Amoureuse de cette famille modèle jusqu’à vouloir se l’approprier, Nora espère à son contact se libérer de ses chaînes. Le sentier est toutefois semé d’embûches, Sirena soufflant le chaud et le froid sur leur relation, laissant ainsi planer le doute sur le rôle exact -de premier plan ou de simple figurante- assigné à l’institutrice. De cette cohabitation ne restera après dix mois qu’une tentative avortée d’émancipation. Qui rebondira toutefois quatre ans plus tard, quand la captive entreprendra le pèlerinage à Paris, où vivent les Shahid. C’est là qu’aura lieu l’ultime coup de théâtre au parfum de trahison, une piqure de réalisme pur et dur qui donnera paradoxalement à Nora l’impulsion décisive pour s’arracher à sa zone de confort et mettre le feu à son monologue. Car « être furieuse, pourtant, furieuse à en avoir des envies de meurtres, c’est être vivante« .
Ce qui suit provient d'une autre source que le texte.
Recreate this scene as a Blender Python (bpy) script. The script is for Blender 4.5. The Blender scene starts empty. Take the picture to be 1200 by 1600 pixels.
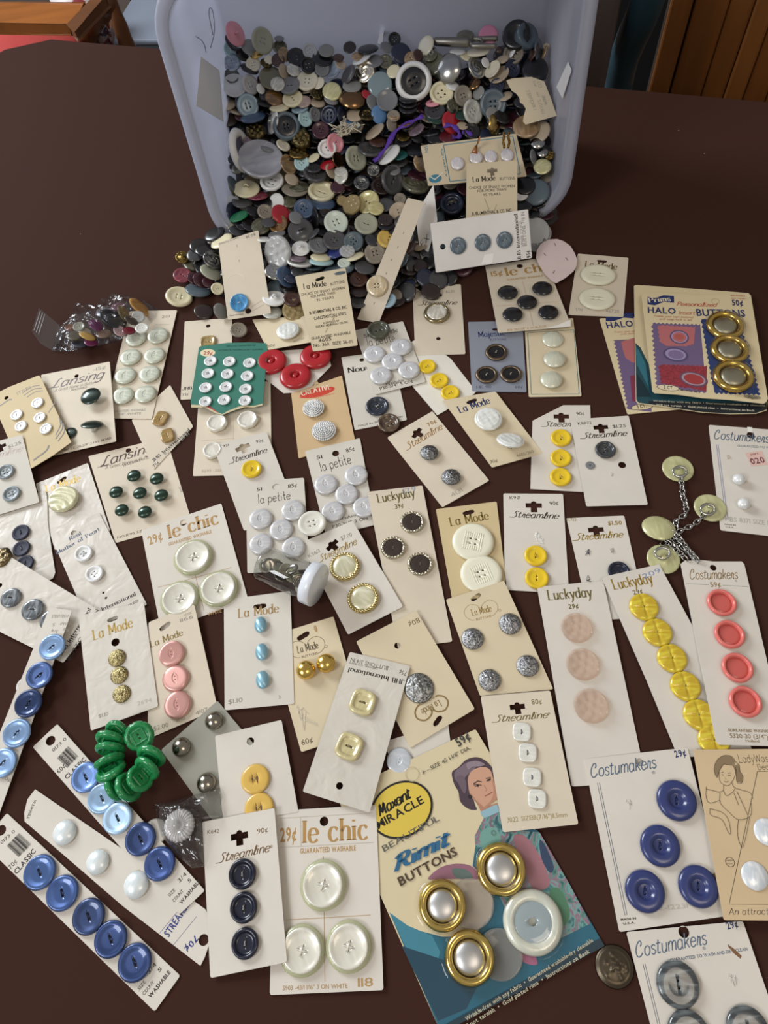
import bpy, math, random
from mathutils import Vector, Matrix
from mathutils.geometry import tessellate_polygon
random.seed(7)
D2R = math.pi / 180
S = 0.001                                     # everything below is reckoned in millimetres

# ------------------------------------------------------------------ camera
TH, RO, F, H = 59.99 * D2R, -8.15 * D2R, 1110.0, 455.0
FW = Vector((0, math.cos(TH), -math.sin(TH)))
UP = Vector((0, math.sin(TH), math.cos(TH)))
RT = Vector((1, 0, 0))
CR, SR = math.cos(RO), math.sin(RO)
CAM = Vector((0, 0, H))
camd = bpy.data.cameras.new('camera')
cam = bpy.data.objects.new('camera', camd)
bpy.context.scene.collection.objects.link(cam)
camd.sensor_fit = 'VERTICAL'; camd.sensor_height = 24.0; camd.lens = 24.0 * F / 1600
camd.clip_start = 0.01; camd.clip_end = 50
xr = RT * CR + UP * SR                        # picture-right and picture-down in the world
yd = RT * SR - UP * CR
cam.matrix_world = Matrix((
    (xr.x, -yd.x, -FW.x, CAM.x * S), (xr.y, -yd.y, -FW.y, CAM.y * S),
    (xr.z, -yd.z, -FW.z, CAM.z * S), (0, 0, 0, 1)))
bpy.context.scene.camera = cam

# ------------------------------------------------------------------ light
sc = bpy.context.scene
sc.view_settings.view_transform = 'Standard'
sc.view_settings.look = 'None'
sc.view_settings.gamma = 1.0
sc.view_settings.use_curve_mapping = False
sc.view_settings.exposure = 0.0
w = bpy.data.worlds.new('room_light'); sc.world = w; w.use_nodes = True
nt = w.node_tree; nt.nodes.clear()
wo = nt.nodes.new('ShaderNodeOutputWorld'); wb = nt.nodes.new('ShaderNodeBackground')
tc = nt.nodes.new('ShaderNodeTexCoord'); sp = nt.nodes.new('ShaderNodeSeparateXYZ')
rmp = nt.nodes.new('ShaderNodeValToRGB')
rmp.color_ramp.elements[0].position = 0.0; rmp.color_ramp.elements[0].color = (0.16, 0.13, 0.11, 1)
rmp.color_ramp.elements[1].position = 0.75; rmp.color_ramp.elements[1].color = (0.66, 0.62, 0.57, 1)
mp = nt.nodes.new('ShaderNodeMath'); mp.operation = 'MULTIPLY_ADD'; mp.inputs[1].default_value = .5; mp.inputs[2].default_value = .5
nt.links.new(tc.outputs['Generated'], sp.inputs[0]); nt.links.new(sp.outputs['Z'], mp.inputs[0])
nt.links.new(mp.outputs[0], rmp.inputs[0]); nt.links.new(rmp.outputs[0], wb.inputs[0])
wb.inputs[1].default_value = 0.50
nt.links.new(wb.outputs[0], wo.inputs[0])


def area(name, loc, to, sx, sy, power, col):
    ld = bpy.data.lights.new(name, 'AREA'); ld.shape = 'RECTANGLE'
    ld.size = sx; ld.size_y = sy; ld.energy = power; ld.color = col
    o = bpy.data.objects.new(name, ld); sc.collection.objects.link(o)
    o.location = loc
    o.rotation_euler = (Vector(to) - Vector(loc)).to_track_quat('-Z', 'Y').to_euler()
    return o


area('window_light', (-1.9, 2.0, 1.35), (0.0, 0.35, 0), 1.0, 1.1, 68, (0.90, 0.95, 1.0))
area('side_fill_light', (-1.7, -0.7, 1.7), (0.0, 0.35, 0), 0.8, 0.8, 24, (0.95, 0.97, 1.0))  # unseen fill lamp, added to brighten the heap inside the bin
area('ceiling_lamp', (0.5, -0.6, 1.75), (0.0, 0.2, 0), 0.6, 0.6, 5, (1.0, 0.86, 0.70))

# ------------------------------------------------------------------ pixels <-> the world


def ray(px, py):
    x, y = px - 600, py - 800
    x, y = CR * x + SR * y, -SR * x + CR * y
    return RT * x - UP * y + FW * F


def at(px, py, z=0.0):                          # the point at height z (mm) seen at a pixel
    d = ray(px, py); t = (z - H) / d.z
    return CAM + d * t


def proj(P):
    v = P - CAM
    Z = v.dot(FW); x = v.x * F / Z; y = -v.dot(UP) * F / Z
    return (600 + CR * x - SR * y, 800 + SR * x + CR * y)


def mmpp(P):                                    # millimetres per pixel at a point
    return (P - CAM).dot(FW) / F


REG = dict(p=(0, 0, 1), a1=(0, 0, 3), a2=(320, 20, 4), a3=(600, 20, 4), a4=(240, 240, 4), a5=(500, 220, 4), a6=(800, 0, 3),
           a7=(0, 440, 4), a8=(280, 480, 30 / 7), b1=(520, 400, 30 / 7), b2=(720, 360, 30 / 7), b3=(920, 420, 30 / 7),
           b4=(0, 660, 4), b5=(280, 640, 4), b6=(560, 620, 4), b7=(780, 620, 5), b8=(960, 640, 5), c1=(0, 880, 4),
           c2=(210, 900, 4), c3=(400, 900, 3.75), c4=(680, 880, 30 / 7), c5=(920, 860, 30 / 7), c6=(0, 1120, 10 / 3),
           c7=(240, 1100, 3.2), c8=(580, 1120, 3.158), d1=(900, 1140, 3.4783), d2=(700, 1060, 4.6154), d3=(120, 1090, 5), d4=(360, 740, 6))


def R(reg, x, y):
    ox, oy, s = REG[reg]
    return (ox + x / s, oy + y / s)


# ------------------------------------------------------------------ materials
MATS = {}


def lin(h):
    h = h.lstrip('#')
    c = [int(h[i:i + 2], 16) / 255 for i in (0, 2, 4)]
    return tuple((v / 12.92 if v <= .04045 else ((v + .055) / 1.055) ** 2.4) for v in c) + (1,)


def base_mat(key):
    m = bpy.data.materials.new(key); m.use_nodes = True
    n = m.node_tree.nodes; return m, m.node_tree, n['Principled BSDF'], n['Material Output']


def noise_mix(nt, col, amount, scale, dark=.6, coords='Object', detail=4, stretch=None):
    tc = nt.nodes.new('ShaderNodeTexCoord'); no = nt.nodes.new('ShaderNodeTexNoise')
    no.inputs['Scale'].default_value = scale; no.inputs['Detail'].default_value = detail
    if stretch:
        mpn = nt.nodes.new('ShaderNodeMapping'); mpn.inputs['Scale'].default_value = stretch
        nt.links.new(tc.outputs[coords], mpn.inputs[0]); nt.links.new(mpn.outputs[0], no.inputs['Vector'])
    else:
        nt.links.new(tc.outputs[coords], no.inputs['Vector'])
    r = nt.nodes.new('ShaderNodeValToRGB')
    r.color_ramp.elements[0].position = .35; r.color_ramp.elements[1].position = .65
    c2 = tuple(c * dark for c in col[:3]) + (1,)
    r.color_ramp.elements[0].color = tuple(a * amount + b * (1 - amount) for a, b in zip(c2, col))
    r.color_ramp.elements[1].color = col
    nt.links.new(no.outputs['Fac'], r.inputs[0])
    return r.outputs[0], no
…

Truffé de clins d’oeil explicites aux grandes dames de la littérature, de Dickinson à Woolf, ce roman d’apprentissage en épouse aussi les ressorts féministes. Il est question d’une femme prisonnière des conventions, bourgeoises hier, libérales aujourd’hui, qui va tenter au prix fort de s’en affranchir. L’écriture fluide et élégante de Claire Messud joue la même partition désuète et raffinée. Ce qui fait à la fois le charme et la limite de ce roman moins atmosphérique que son précédent, Les Enfants de l’empereur. La naïveté de Nora se conçoit ainsi dans un XIXe corseté, moins dans un monde moderne retors. Reste un portrait de femme en détresse touchant, qui parlera au coeur et à la raison de tous les « invisibles ».